Lest I sound like a buzzkill—I am!—I should probably explain that when I was 4 or 5, we started attending a fundamentalist Christian church, where the pastor spent much time haranguing us about the dangers of letting children celebrate Satan’s night. My parents, not wanting to commit my sister and my souls to the devil, but also not wanting to give up the yearly trick-or-treat visits to grandparents and teachers, were caught in a bind. The pastor, recognizing this would be a problem, helpfully explained that kids could come to the yearly church “fall party” (hosted on October 31, of course) dressed as an angel or a Bible character, but while a fair number of girls wanted to dress as angels, I didn’t know anyone who could pull off Abraham or Moses, or had the stones to go as Jesus. This led to a years-long war with my mother over what I could dress as for the yearly school party. Supernatural stuff was out. So was most science-fiction stuff, which meant my fallback of “alien” wouldn’t work. And we also weren’t going to spend money on Halloween and encourage the celebration of the holiday in the general populace. Whatever costume I wore would be from shit we had laying around the house. One year, my sister went as a clown and I went as a scarecrow (the closest to “scary” I could get) but we both used the big bag of mid-20th-century clown garb we had somehow inherited from a recently deceased great aunt, so we just looked like disturbing clowncrow hybrids.

By the time I made it to fourth grade—my last year of a school Halloween party, thus, the last year my mom was going to bother fighting me over this costume thing—I thought about a way to both play by the rules and pull off a costume my friends would think was awesome. Finally, I settled on a gorilla. No one could claim a gorilla was supernatural or sci-fi, but it would also be, in my mind, sufficiently scary. Here’s the thing about gorilla suits, though: They cost hundreds of dollars.
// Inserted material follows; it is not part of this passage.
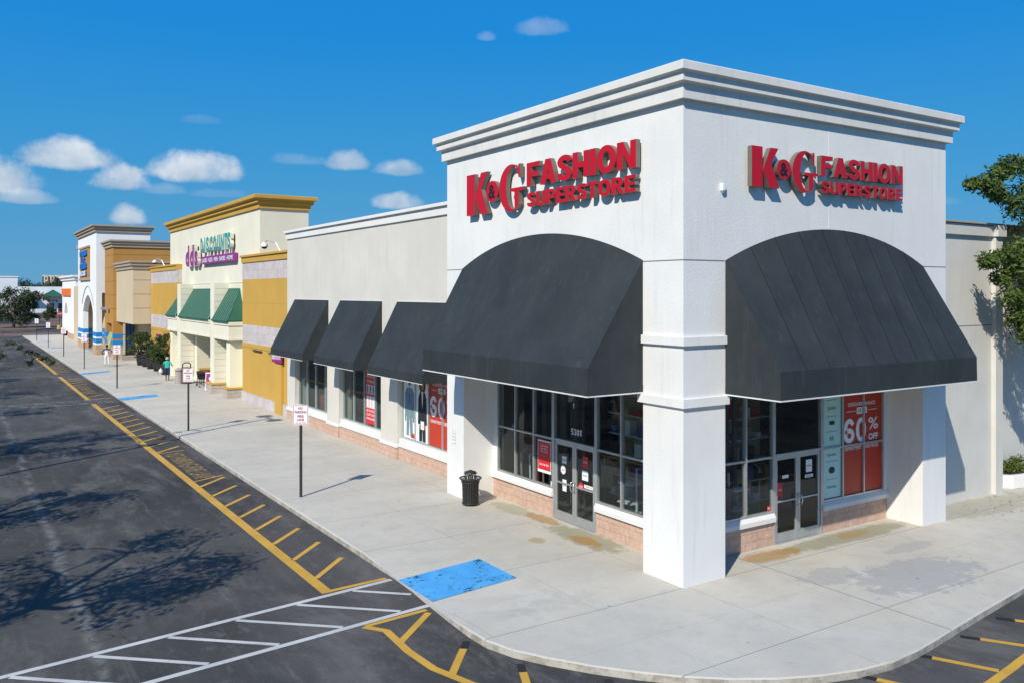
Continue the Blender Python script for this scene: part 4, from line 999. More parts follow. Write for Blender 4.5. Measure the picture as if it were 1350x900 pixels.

And no one makes child-sized gorilla suits. Add in to that my family’s decided opposition to monetary support of the holiday, and you had a recipe for my mom—already too stressed out from all of this fighting with her normally good child and short on time from a late harvest that year—to just say that eternal phrase of mothers confronted by too-ambitious costume ideas, “I’ll do my best,” and half-ass it. Which is how I came to parade around the halls of my school dressed in black pants, a fur coat inherited from another recently deceased great aunt (which still smelled of old-lady perfume), and a terribly Xeroxed picture of a gorilla from the cover of an old issue of Zoobooks rubber-banded to my face. When I didn’t have to dress up the next year (or ever again), I was relieved.